# Given task:
In the listing that follows, retype every line from the first through the one containing "# back wall". Pictures are to be left out.
---- Exercise inputs
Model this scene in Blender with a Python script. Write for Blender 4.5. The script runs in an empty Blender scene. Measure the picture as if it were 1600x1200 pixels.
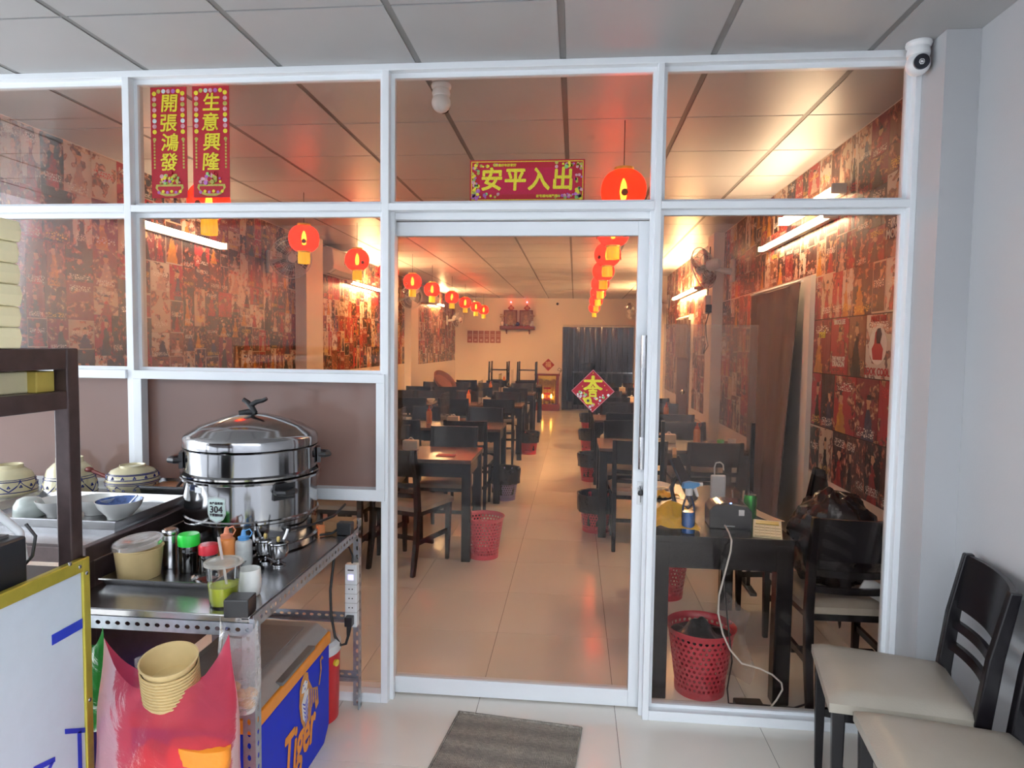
import bpy, math, random
from mathutils import Vector, Matrix, noise

# ------------------------------------------------------------------ camera, world, exposure
S = bpy.context.scene
COL = S.collection
PI = math.pi
R = math.radians
random.seed(7)

cam_data = bpy.data.cameras.new('camera')
cam = bpy.data.objects.new('camera', cam_data)
COL.objects.link(cam)
cr = Vector((0.99546276, 0.09425799, 0.01301247))
cu = Vector((-0.01841358, 0.05666023, 0.9982237))
cf = Vector((-0.09335327, 0.99393413, -0.05813878))
M = Matrix((cr, cu, -cf)).transposed().to_4x4()
M.translation = Vector((0, -2.79, 1.588))
cam.matrix_world = M
cam_data.sensor_width = 36
cam_data.lens = 1039.15 * 36 / 1600
cam_data.clip_end = 200
S.camera = cam

world = bpy.data.worlds.new('overcast_sky')
S.world = world
world.use_nodes = True
bgn = world.node_tree.nodes['Background']
bgn.inputs['Color'].default_value = (0.86, 0.93, 1.0, 1)
bgn.inputs['Strength'].default_value = 2.7

S.view_settings.view_transform = 'Standard'
S.view_settings.look = 'None'
S.view_settings.exposure = 1.5
S.view_settings.gamma = 1
S.view_settings.use_curve_mapping = False
S.cycles.max_bounces = 6
S.cycles.glossy_bounces = 3
S.cycles.diffuse_bounces = 3
S.cycles.transparent_max_bounces = 14
S.cycles.adaptive_threshold = 0.08
S.cycles.adaptive_min_samples = 16
S.cycles.sample_clamp_indirect = 6
S.cycles.caustics_reflective = False
S.cycles.caustics_refractive = False
TUBE_POWER = 54.0
LANTERN_POWER = 1.5
TUBE_COL = (1.0, 0.75, 0.47)

CEIL = 2.757
XL, XR = -3.0, 1.49          # inner wall planes
YB = 13.75                   # back wall


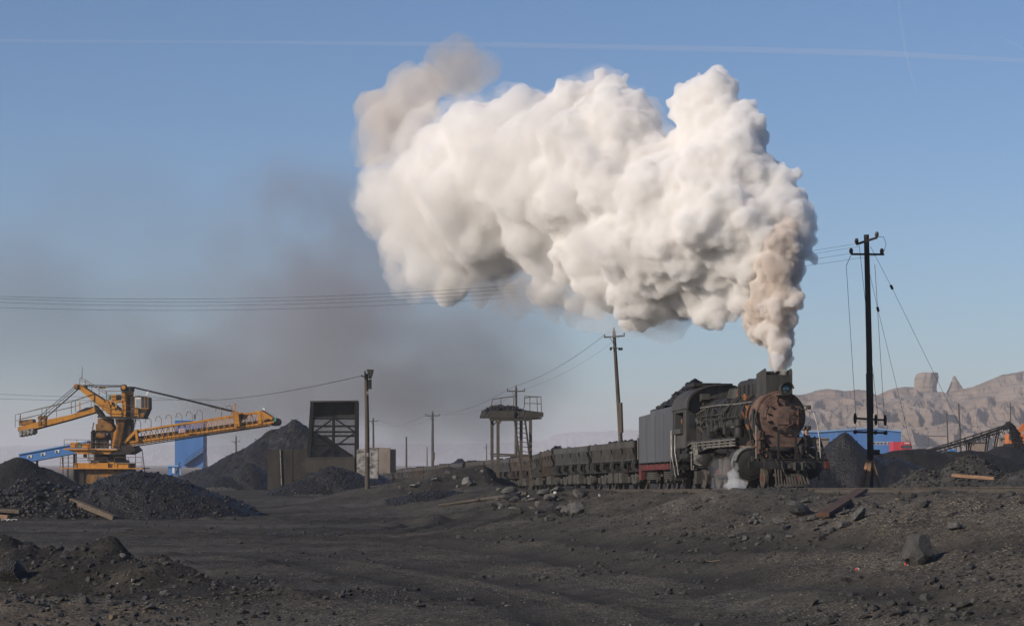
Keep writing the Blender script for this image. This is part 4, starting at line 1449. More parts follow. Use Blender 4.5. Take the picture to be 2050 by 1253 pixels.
# coal heaped high in the tender, sliding to the rear
rn = random.Random(5)
b = MB()
nx, ny = 60, 28
xs = np.linspace(-22.4, -15.25, nx)
ys_ = np.linspace(-1.46, 1.46, ny)
gx, gy = np.meshgrid(xs, ys_)
crest = np.interp(gx, [-22.4, -21.6, -20.6, -19.2, -18.0, -16.9, -16.2, -15.2], [3.42, 3.46, 3.85, 4.15, 4.6, 5.0, 4.7, 4.15])
side = np.interp(gx, [-22.4, -20.3, -19, -15.2], [3.3, 3.40, 3.66, 3.72])
z = side + (crest - side) * np.clip(1 - (np.abs(gy + .1) / 1.42) ** 1.25, 0, 1) + .10 * fbm(gx, gy, 1.2, 4, 77)
idx = np.arange(nx * ny).reshape(ny, nx)
b.add(np.stack([gx.ravel(), gy.ravel(), z.ravel()], 1).tolist(), np.stack([idx[:-1, :-1].ravel(), idx[:-1, 1:].ravel(), idx[1:, 1:].ravel(), idx[1:, :-1].ravel()], 1).tolist())
for k in range(520):
    i, j = rn.randrange(1, ny - 1), rn.randrange(1, nx - 1)
    r = rn.uniform(.3, 1) ** 2 * .16
    b.lump((gx[i, j], gy[i, j], z[i, j] + .2 * r), r, rn)
o = b.build('coal_load', M['coal'], fix=False)
o.matrix_world = TF
tag(o, 'steep coal heap piled above the grey tender behind the cab', 'coal load')
# ------------------------------------------------------------------ loading platform with ladder
def P(px, py, Y):
    return at(px, py, Y)


Y0 = 150
og = at(1030, 945, Y0)
og.z = gz(og.x, og.y)
plt_ = thing('loading_platform', 'brown steel loading platform on legs with railings and a steep ladder', 'platform', loc=og)
rel = lambda px, py, dy=0: at(px, py, Y0) + V((0, dy, 0)) - og
x0, x1, x2 = rel(980, 0).x, rel(1065, 0).x, rel(1088, 0).x
zt, zb = rel(0, 822).z, rel(0, 838).z
b = MB().box(x0, x0 + 1.55, 0, .06, zb, zt).box(x0, x1, 0, 2.2, zb - .05, zb + .03)
b.box(x0, x0 + .06, 0.06, 2.2, zb, zt).box(x0, x1, 2.2, 2.26, zb, zt).box(rel(1052, 0).x, rel(1062, 0).x, 0, .06, zb, zt)
b.prism([(rel(1062, 0).x, zb), (x2, zb + .12), (x2, zt - .1), (rel(1062, 0).x, zt)], 'y', 0, .06).prism([(x1, zb - .02), (x2 - .1, zb + .02), (x2 - .1, zb + .08), (x1, zb + .05)], 'y', .06, 2.2)
b.box(x0, x1, 0, .08, zb - .14, zb - .05)
deck = b.build('deck', M['plate'], plt_)
for px, dy in ((984.5, 2.1), (997, 0.05), (1062, .05), (1043.5, 2.1)):
    q = rel(px, 838, dy)
    g_ = gz(q.x + og.x, q.y + og.y) - og.z
    MB().box(q.x - .1, q.x + .1, q.y - .1, q.y + .1, g_ - .2, zb - .05).build('leg', M['iron'], plt_)
b = MB().beam(rel(981, 908, .05), rel(1066, 911, .05), .1, .09).beam(rel(984, 912, 2.1), rel(1060, 912, 2.1), .1, .09)
b.beam(rel(984, 838, 2.1) + V((0, 0, -.5)), rel(984, 838, 2.1) + V((.4, 0, 0)), .06).beam(rel(997, 852, .05), rel(1004, 841, .05), .06)
b.build('brace', M['iron'], plt_)
lad = MB()
for (px0, py0, px1, py1) in ((1028, 822, 1043.5, 944), (1049, 822, 1064, 948)):
    lad.beam(rel(px0, py0, .3), rel(px1, py1, -1.0), .11, .06)
ladder = lad.build('ladder', M['iron'], plt_)
for k in range(13):
    f_ = (k + .8) / 13.4
    a = rel(1028, 822, .3).lerp(rel(1043.5, 944, -1), f_)
    c = rel(1049, 822, .3).lerp(rel(1064, 948, -1), f_)
    MB().beam(a, c, .14, .045).build('rung', M['iron'], ladder)


def rail_run(pts, posts, r=.022):
    b_ = MB()
    for p_ in pts:
        b_.tube(p_, r, 6)
    for a_, c_ in posts:
        b_.tube([a_, c_], r * 1.05, 6)
    return b_


b = rail_run([[rel(986, 799, .1), rel(1029, 793, .1)], [rel(1003, 794, 2), rel(1029, 793, 1)], [rel(986, 814, .1), rel(1028, 812, .1)]],
             [(rel(986, 799, .1), rel(983, 817, .1)), (rel(983, 817, .1), rel(980, 824, .1)), (rel(1003, 794, 2), rel(1001, 822, 2)), (rel(1029, 793, .1), rel(1028, 812, .1)), (rel(1028, 812, .1), rel(1025, 822, .1))])
b.build('railing', M['iron'], plt_)
b = rail_run([[rel(1050, 793, .1), rel(1083, 794, .1)], [rel(1050, 807, .1), rel(1083, 808, .1)], [rel(1050, 797, .1), rel(1061, 793, 2), rel(1083, 794, .1)]],
             [(rel(1050, 793, .1), rel(1050, 812, .1)), (rel(1050, 812, .1), rel(1046, 824, .1)), (rel(1061, 793, 1), rel(1061, 823, 1)), (rel(1075, 794, .1), rel(1076, 824, .1)), (rel(1083, 794, .1), rel(1084, 826, .1))])
b.build('railing', M['iron'], plt_)
o = coal_mound(40, 16, 1.65, 1.0, .95, 91, 0, 170, .12, skew=-.5).build('coal_heap', M['coal'], fix=False)
o.location = og + V(((x0 + x1) / 2 - .3, 1.1, zt - .18))
tag(o, 'small coal heap lying on the deck of the ladder platform', 'coal heap')

# ------------------------------------------------------------------ lamp post
Yl = 150
og = at(735.5, 975, Yl)
og.z = gz(og.x, og.y)
lp = thing('lamp_post', 'thick dark timber lamp post with floodlights on top, left of the spoil mound', 'lamp post', loc=og)
rel = lambda px, py, dy=0: at(px, py, Yl) + V((0, dy, 0)) - og
MB().tube([rel(735.5, 0) * V((1, 0, 0)) if 0 else V((0, 0, -.4)), rel(735, 860), rel(733, 748)], [.16, .145, .125], 12).build('post', M['pole'], lp, smooth=True)
for px, tilt in ((741, .35), (731, -.05)):
    b = MB()
    c = rel(px, 746, -.18)
    if tilt > 0:
        b.prism([(c.x - .2, c.z + .2), (c.x + .24, c.z + .18), (c.x + .12, c.z - .28), (c.x - .06, c.z - .3)], 'y', c.y - .28, c.y + .2)
        fl_ = b.build('floodlight', M['soot'], lp, bevel=.02)
        MB().prism([(c.x - .17, c.z + .19), (c.x + .2, c.z + .17), (c.x + .13, c.z - .06), (c.x - .10, c.z - .04)], 'y', c.y - .29, c.y - .282).build('reflector', M['plate'], fl_)
    else:
        b.prism([(c.x - .04, c.z + .1), (c.x + .04, c.z + .1), (c.x + .04, c.z - .4), (c.x - .04, c.z - .4)], 'y', c.y - .05, c.y + .3)
        b.build('bracket', M['dark'], lp)
MB().beam(rel(724, 753), rel(744, 757), .09, .07).build('crossarm', M['dark'], lp)
MB().tube([rel(725, 753), rel(724.5, 750)], .04, 8).build('insulator', M['porcelain'], lp)
c = rel(740.5, 769, -.1)
MB().box(c.x - .09, c.x + .11, c.y - .15, c.y + .15, c.z - .3, c.z + .3).build('ballast_box', M['dark'], lp, bevel=.02)
for py in (787, 910):
    c = rel(736, py)
    MB().box(c.x - .06, c.x + .06, -.17, -.155, c.z - .11, c.z + .11).build('number_plate', M['limewash'], lp)

# ------------------------------------------------------------------ screen bunker and walls
Yb = 195
og = at(662, 945, Yb)
og.z = gz(og.x, og.y)
bk = thing('screen_bunker', 'tall black coal screen with barred front, hood and diamond bracing', 'coal screen', loc=og)


def Zq(zx, zy, dy=0):
    return at(500 + zx / 4.1, 720 + zy / 4.1, Yb) + V((0, dy, 0)) - og


def zp(pts):
    return [(Zq(a, c).x, Zq(a, c).z) for a, c in pts]


MB().prism(zp([(500, 340), (528, 350), (500, 810), (468, 810)]), 'y', -.25, 1.4).build('side_plate', M['grid'], bk)
MB().prism(zp([(865, 350), (888, 345), (888, 920), (862, 920)]), 'y', -.25, 1.4).build('side_plate', M['grid'], bk)
b = MB().prism(zp([(525, 350), (868, 345), (868, 470), (525, 470)]), 'y', .9, .95)
b.prism(zp([(496, 338), (885, 333), (885, 345), (496, 350)]), 'y', -.3, 1.4)
b.build('hood', M['plate'], bk)
gf = MB()
for zy in (482, 545, 592, 625, 692):
    gf.prism(zp([(500, zy - 8), (865, zy - 8), (865, zy + 8), (500, zy + 8)]), 'y', -.10, .02)
for (a, c) in (((690, 478), (535, 592)), ((690, 478), (862, 590)), ((540, 610), (690, 720)), ((862, 600), (690, 720)), ((690, 690), (560, 790)), ((690, 690), (850, 790)), ((560, 625), (850, 800))):
    gf.beam(Zq(*a, -.16), Zq(*c, -.16), .12, .14, up=(0, 1, 0))
gf.prism(zp([(678, 455), (698, 455), (698, 790), (678, 790)]), 'y', -.22, -.04)
gf.build('bracing', M['grid'], bk)
b = MB()
for k in range(47):
    zx = 510 + k * 7.6
    a = Zq(zx, 458)
    c = Zq(zx - 2, 806)
    b.beam((a.x, .04, a.z), (c.x, .04, c.z), .042, .05, up=(0, 1, 0))
b.build('screen_bars', M['grid'], bk)
b = MB().prism(zp([(460, 808), (858, 800), (860, 925), (460, 925)]), 'y', -.55, -.45).prism(zp([(848, 806), (864, 806), (864, 930), (848, 930)]), 'y', -.62, -.555)
b.prism(zp([(860, 822), (910, 822), (910, 836), (860, 836)]), 'y', -.4, -.2).prism(zp([(430, 846), (465, 846), (465, 866), (430, 866)]), 'y', -.5, -.3)
b.prism(zp([(460, 802), (858, 796), (858, 808), (460, 812)]), 'y', -.6, .3)
b.build('bottom_plate', M['plate'], bk)

for (lab, name_m, pans) in (('sooty dark concrete wall of upright panels left of the barred coal screen', 'concrete', [((132, 738), (238, 735), (246, 1050), (140, 1080)), ((241, 735), (345, 733), (345, 1050), (248, 1050)), ((348, 733), (462, 735), (462, 960), (348, 1000))]),
                            ('pale patchy wall with one brown panel right of the barred coal screen', 'limewash', [((888, 735), (985, 728), (985, 975), (888, 945)), ((988, 722), (1062, 720), (1062, 975), (988, 975)), ((1064, 720), (1162, 724), (1162, 930), (1064, 930))])):
    c0 = Zq(pans[0][0][0], 960) + og
    wl = thing('concrete_wall', lab, 'wall', loc=(c0.x, Yb, gz(c0.x, Yb)), group='concrete walls beside the coal screen')
    off = og - wl.location
    wy = -1.6 if name_m == 'limewash' else .9
    for i, pn in enumerate(pans):
        pts = [(Zq(*q).x + off.x, Zq(*q).z + off.z) for q in pn]
        mt = 'brownwall' if (name_m == 'limewash' and i == 2) else name_m
        MB().prism(pts, 'y', wy + .03 * i, wy + .4 + .03 * i).build('wall_panel', M[mt], wl, bevel=.02)
    if name_m == 'limewash':
        q = Zq(1162, 724)
        MB().box(q.x + off.x + .02, q.x + off.x + .3, -1.5, 1.5, q.z + off.z - 2.0, q.z + off.z - .1).build('end_post', M['dark'], wl)
    else:
        q = Zq(247, 735)
        MB().beam((q.x + off.x - .06, .84, q.z + off.z), (Zq(252, 1030).x + off.x, .84, Zq(252, 1030).z + off.z), .07, .07).build('seam_post', M['limewash'], wl)

# ------------------------------------------------------------------ poles and wires
ARM = {}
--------
# Solution for this task:
Model this scene in Blender with a Python script. Write for Blender 4.5. The script runs in an empty Blender scene. Measure the picture as if it were 1600x1200 pixels.
import bpy, math, random
from mathutils import Vector, Matrix, noise

# ------------------------------------------------------------------ camera, world, exposure
S = bpy.context.scene
COL = S.collection
PI = math.pi
R = math.radians
random.seed(7)

cam_data = bpy.data.cameras.new('camera')
cam = bpy.data.objects.new('camera', cam_data)
COL.objects.link(cam)
cr = Vector((0.99546276, 0.09425799, 0.01301247))
cu = Vector((-0.01841358, 0.05666023, 0.9982237))
cf = Vector((-0.09335327, 0.99393413, -0.05813878))
M = Matrix((cr, cu, -cf)).transposed().to_4x4()
M.translation = Vector((0, -2.79, 1.588))
cam.matrix_world = M
cam_data.sensor_width = 36
cam_data.lens = 1039.15 * 36 / 1600
cam_data.clip_end = 200
S.camera = cam

world = bpy.data.worlds.new('overcast_sky')
S.world = world
world.use_nodes = True
bgn = world.node_tree.nodes['Background']
bgn.inputs['Color'].default_value = (0.86, 0.93, 1.0, 1)
bgn.inputs['Strength'].default_value = 2.7

S.view_settings.view_transform = 'Standard'
S.view_settings.look = 'None'
S.view_settings.exposure = 1.5
S.view_settings.gamma = 1
S.view_settings.use_curve_mapping = False
S.cycles.max_bounces = 6
S.cycles.glossy_bounces = 3
S.cycles.diffuse_bounces = 3
S.cycles.transparent_max_bounces = 14
S.cycles.adaptive_threshold = 0.08
S.cycles.adaptive_min_samples = 16
S.cycles.sample_clamp_indirect = 6
S.cycles.caustics_reflective = False
S.cycles.caustics_refractive = False
TUBE_POWER = 54.0
LANTERN_POWER = 1.5
TUBE_COL = (1.0, 0.75, 0.47)

CEIL = 2.757
XL, XR = -3.0, 1.49          # inner wall planes
YB = 13.75                   # back wall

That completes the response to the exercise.